The WTO treaty at issue here was explicitly written to be non-self executing, was agreed by all parties to be non-self executing, provides no enforcement mechanism, and hence requires Congress to pass laws to enforce the provisions, as they've done in many cases. In some cases, Congress has chosen not to do so, or has explicitly chosen to pass laws contrary to treaty obligations. There isn't a thing that this or any other Administration can do to enforce the WTO ruling in the cases mentioned in the article
When we signed onto the WTO, granted it was a bunch of democrats in control (1995), it was understood that limitations of a government provided a best effort. What the WTO panel has done is ignore that principle and make a rulling that was abstract to it. They changed the rules midstream. But you see, that's the bitch of the situation. Currently no other US company can can engage in interstate gambling which is the what is banned. Each and every gambling franchise needs to set a local point of business in each state and follow the rules of that state. Any foreign company is free to do the same. There is no discrimination going on here. What the WTO did was say your sovereignty and the sovereignty of the individual states doesn't matter and the limits of power your government body has doesn't matter.

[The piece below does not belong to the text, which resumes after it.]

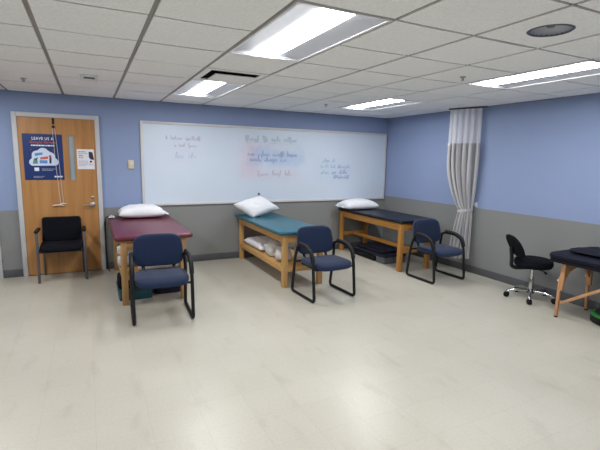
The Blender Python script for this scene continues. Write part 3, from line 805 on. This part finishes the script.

(and yes, each and every state enjoys an amount of sovereignty which is the way the constitution- the only way the federal government gets it's power, set it up. We are the United "States" of America. A "state" is a country in every other context.) Well, no. It is piracy. The WTO has no power over WIPO treaties and has no power whatsoever to take property from citizens of any country. The WTO has overstepped it's bounds in what should be considered an act of war of Antigua chooses to act on it.
An embargo would more or less be a response to a threat. What will most likely happen is something similar to Cuba where the US hassles companies doing business with them and makes it illegal to do business with the country. Any exports containing pirated works will probably be confiscated and so on. And that won't be illegal because the WTO doesn't not have any power or provisions to enact concessions over private property or violate other treaties in place. The power to do so just isn't in any of the treaties signed or currently in effect that fall under the WTO umbrella.
"treaties" with any country. And yes, it is important to call it a treaty and not a contract. Calling it a contract allows you to make the mistakes of not treating it as a treaty and taking the wrong context. I don't know if your purposely doing that or if you are doing it without knowing.
BTW, a treaty is not a contract. A contract is not a treaty. They share similar attributes but aren't the same thing. And even with a contract, there are limits to what you can negotiate away within a legal framework so even then is isn't as cut and dry as you want. Lol.. You are erring on the side of ignorance. Good faith does not, I repeat does not mean that all obligations will be satisfied. It means that an honest attempt at satisfying them will proceed. When natural and legal roadblocks prevent obligations from being satisfied, it is still Pacta sunt servanda because a party can only enter to the respect of the power they have or control. This is especially true in treaties peremptory norm is a fundemental process. There are very few new countries where you don't know the limitations of power a governing body has. With 200 or more years of experience no one entering the a treaty with the US should be unaware of any limitations on the powers of the government. If anything, Caveat emptor wouldbe the quote you are looking for. Like I said, this isn't the first time this has happened and it isn't only with the US.
A treaty carries under a different set of laws then a contract. While they are similar in most respects, you can't goto a superior court to settle disputes with the laws of just one country. A treaty is different then just a contract.